Return only the lines from the top of the data down to the one that holds "R = random.uniform", both included, without any pictures.
# start of Dataset content
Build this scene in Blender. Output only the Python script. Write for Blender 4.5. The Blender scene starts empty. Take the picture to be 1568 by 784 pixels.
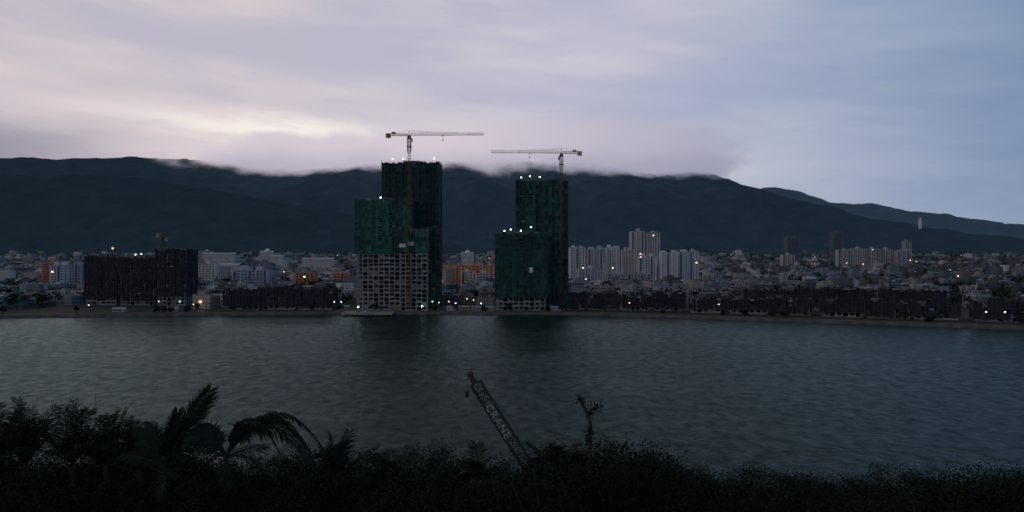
import bpy, math, random
from mathutils import Vector, Matrix, noise
random.seed(7)
S = bpy.context.scene
R = random.uniform

# ------------------------------------------------------------------ helpers
class NT:
    def __init__(s, tree): s.t = tree; s.n = tree.nodes; s.l = tree.links
    def new(s, typ, **kw):
        n = s.n.new(typ)
        for k, v in kw.items(): setattr(n, k, v)
        return n
    def put(s, sock, v):
        if hasattr(v, 'is_output') or isinstance(v, bpy.types.NodeSocket): s.l.new(v, sock)
        else: sock.default_value = v
    def m(s, op, a, b=None, c=None, clamp=False):
        n = s.n.new('ShaderNodeMath'); n.operation = op; n.use_clamp = clamp
        s.put(n.inputs[0], a)
        if b is not None: s.put(n.inputs[1], b)
        if c is not None: s.put(n.inputs[2], c)
        return n.outputs[0]
    def mix(s, f, a, b, blend='MIX'):
        n = s.n.new('ShaderNodeMix'); n.data_type = 'RGBA'; n.blend_type = blend
        s.put(n.inputs[0], f); s.put(n.inputs[6], a); s.put(n.inputs[7], b)
        return n.outputs[2]
    def rng(s, v, a, b, c=0.0, d=1.0, smooth=False):
        n = s.n.new('ShaderNodeMapRange')
        if smooth: n.interpolation_type = 'SMOOTHSTEP'
        s.put(n.inputs[0], v); n.inputs[1].default_value = a; n.inputs[2].default_value = b
        n.inputs[3].default_value = c; n.inputs[4].default_value = d
        return n.outputs[0]
    def noise(s, vec, scale, detail=4, rough=0.5):
        n = s.n.new('ShaderNodeTexNoise'); s.put(n.inputs['Vector'], vec)
        n.inputs['Scale'].default_value = scale; n.inputs['Detail'].default_value = detail
        n.inputs['Roughness'].default_value = rough
        return n.outputs['Fac']
    def xyz(s, x, y, z):
        n = s.n.new('ShaderNodeCombineXYZ'); s.put(n.inputs[0], x); s.put(n.inputs[1], y); s.put(n.inputs[2], z)
        return n.outputs[0]

def c4(c): return (c[0], c[1], c[2], 1.0)

def mat(name, col, rough=0.8, var=0.3, scale=0.3, emis=None, estr=0.0, spec=0.3, metal=0.0, detail=4):
    m = bpy.data.materials.new(name); m.use_nodes = True
    g = NT(m.node_tree); b = g.n['Principled BSDF']
    tc = g.new('ShaderNodeTexCoord')
    f = g.noise(tc.outputs['Object'], scale, detail, 0.6)
    f = g.rng(f, 0.3, 0.7)
    lo = tuple(c * (1 - var) for c in col); hi = tuple(min(1, c * (1 + var)) for c in col)
    g.put(b.inputs['Base Color'], g.mix(f, c4(lo), c4(hi)))
    b.inputs['Roughness'].default_value = rough
    b.inputs['Specular IOR Level'].default_value = spec
    b.inputs['Metallic'].default_value = metal
    if emis:
        b.inputs['Emission Color'].default_value = c4(emis); b.inputs['Emission Strength'].default_value = estr
    return m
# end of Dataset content
■ **Solved problem**
Build this scene in Blender. Output only the Python script. Write for Blender 4.5. The Blender scene starts empty. Take the picture to be 1568 by 784 pixels.
import bpy, math, random
from mathutils import Vector, Matrix, noise
random.seed(7)
S = bpy.context.scene
R = random.uniform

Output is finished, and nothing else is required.